Three Senators returning from a recent Congressional Delegation to study counterterrorism efforts abroad - Susan Collins of Maine, Jon Kyl of Arizona, and Saxby Chambliss of Georgia - sent a letter to Janet Napolitano, Secretary of Homeland Security, urging the examination of how the Amsterdam airport has deployed whole body imaging technology to improve security and to alleviate privacy concerns.
The Senators say that with the addition of "auto-detection technology," current whole body scanning machines being tested in the United States can be enhanced to address privacy concerns, while at the same time speeding the screening process. Senator Collins also noted that the technology in Amsterdam avoids exposing passengers and screeners to radiation, which is emitted from some of the machines that the Department of Homeland Security is planning to deploy.

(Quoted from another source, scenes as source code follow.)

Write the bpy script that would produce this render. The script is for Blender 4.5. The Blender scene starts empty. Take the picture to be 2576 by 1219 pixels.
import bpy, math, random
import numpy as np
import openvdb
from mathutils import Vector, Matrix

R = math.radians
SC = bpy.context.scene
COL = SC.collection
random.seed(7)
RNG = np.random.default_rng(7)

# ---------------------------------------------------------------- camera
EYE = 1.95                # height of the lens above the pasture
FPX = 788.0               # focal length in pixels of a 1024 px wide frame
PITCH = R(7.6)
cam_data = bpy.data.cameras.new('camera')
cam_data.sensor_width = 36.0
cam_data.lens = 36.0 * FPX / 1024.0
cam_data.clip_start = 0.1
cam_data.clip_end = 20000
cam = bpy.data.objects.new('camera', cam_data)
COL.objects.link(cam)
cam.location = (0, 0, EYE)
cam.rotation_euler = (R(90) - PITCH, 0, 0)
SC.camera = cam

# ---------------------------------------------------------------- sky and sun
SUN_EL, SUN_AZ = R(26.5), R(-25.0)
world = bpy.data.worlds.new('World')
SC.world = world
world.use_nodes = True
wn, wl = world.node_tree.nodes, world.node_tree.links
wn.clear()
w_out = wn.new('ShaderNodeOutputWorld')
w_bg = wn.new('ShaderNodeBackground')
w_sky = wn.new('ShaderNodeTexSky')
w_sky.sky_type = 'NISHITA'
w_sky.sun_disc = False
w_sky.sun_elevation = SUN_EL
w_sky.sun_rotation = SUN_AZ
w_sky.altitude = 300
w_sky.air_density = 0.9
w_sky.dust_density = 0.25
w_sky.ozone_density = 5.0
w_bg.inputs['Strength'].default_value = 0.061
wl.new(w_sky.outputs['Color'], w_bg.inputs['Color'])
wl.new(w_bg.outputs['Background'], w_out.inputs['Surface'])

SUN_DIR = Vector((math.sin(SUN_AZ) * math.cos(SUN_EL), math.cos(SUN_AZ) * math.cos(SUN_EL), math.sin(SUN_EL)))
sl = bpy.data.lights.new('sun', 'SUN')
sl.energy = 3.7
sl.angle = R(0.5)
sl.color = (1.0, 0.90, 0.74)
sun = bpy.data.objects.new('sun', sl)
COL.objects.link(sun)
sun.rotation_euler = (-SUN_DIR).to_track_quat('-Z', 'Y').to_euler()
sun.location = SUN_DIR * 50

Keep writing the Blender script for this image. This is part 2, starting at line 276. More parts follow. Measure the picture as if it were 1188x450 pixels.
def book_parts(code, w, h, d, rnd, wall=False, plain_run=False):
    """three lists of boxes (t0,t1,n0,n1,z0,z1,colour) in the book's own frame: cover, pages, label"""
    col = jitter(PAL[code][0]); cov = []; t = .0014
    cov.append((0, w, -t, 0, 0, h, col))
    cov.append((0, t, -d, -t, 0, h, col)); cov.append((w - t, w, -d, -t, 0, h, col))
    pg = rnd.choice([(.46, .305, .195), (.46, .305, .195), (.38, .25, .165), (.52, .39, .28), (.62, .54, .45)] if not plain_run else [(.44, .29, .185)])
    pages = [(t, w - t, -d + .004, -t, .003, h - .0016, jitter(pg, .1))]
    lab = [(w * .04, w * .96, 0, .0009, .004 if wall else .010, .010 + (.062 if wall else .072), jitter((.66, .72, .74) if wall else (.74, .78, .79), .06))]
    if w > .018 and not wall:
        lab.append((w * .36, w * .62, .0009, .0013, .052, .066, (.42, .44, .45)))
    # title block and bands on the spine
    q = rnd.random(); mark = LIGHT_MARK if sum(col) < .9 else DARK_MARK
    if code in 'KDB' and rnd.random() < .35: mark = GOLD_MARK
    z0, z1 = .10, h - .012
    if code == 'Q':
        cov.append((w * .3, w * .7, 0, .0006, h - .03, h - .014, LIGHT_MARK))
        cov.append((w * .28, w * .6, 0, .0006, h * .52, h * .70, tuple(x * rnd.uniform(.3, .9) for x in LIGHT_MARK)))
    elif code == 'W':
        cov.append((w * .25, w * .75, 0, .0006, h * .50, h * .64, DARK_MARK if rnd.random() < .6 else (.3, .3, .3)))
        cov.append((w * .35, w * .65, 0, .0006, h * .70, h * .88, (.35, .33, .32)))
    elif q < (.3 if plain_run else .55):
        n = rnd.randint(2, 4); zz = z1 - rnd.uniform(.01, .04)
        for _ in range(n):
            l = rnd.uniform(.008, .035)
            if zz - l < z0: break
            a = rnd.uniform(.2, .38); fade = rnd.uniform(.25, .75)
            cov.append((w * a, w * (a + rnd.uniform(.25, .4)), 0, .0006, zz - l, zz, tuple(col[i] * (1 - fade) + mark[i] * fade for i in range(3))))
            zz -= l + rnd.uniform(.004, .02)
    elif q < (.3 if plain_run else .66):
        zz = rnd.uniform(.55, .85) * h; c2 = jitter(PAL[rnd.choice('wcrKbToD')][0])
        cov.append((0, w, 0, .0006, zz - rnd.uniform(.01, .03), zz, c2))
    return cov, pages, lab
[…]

"The system we saw demonstrated obviates the need for a screening officer to review a detailed image of a passenger in a separate viewing room. Separate image viewing areas also take up vital physical space, which is already tightly constrained at most airports. Eliminating the need to view detailed images of passengers` bodies in separate rooms would, therefore, address privacy concerns and save the government and airports money on physical space for screening. The automated review of images by a computer, rather than by a screener examining the image in a separate room, also appears to improve the speed of the whole body imaging process," the letter says.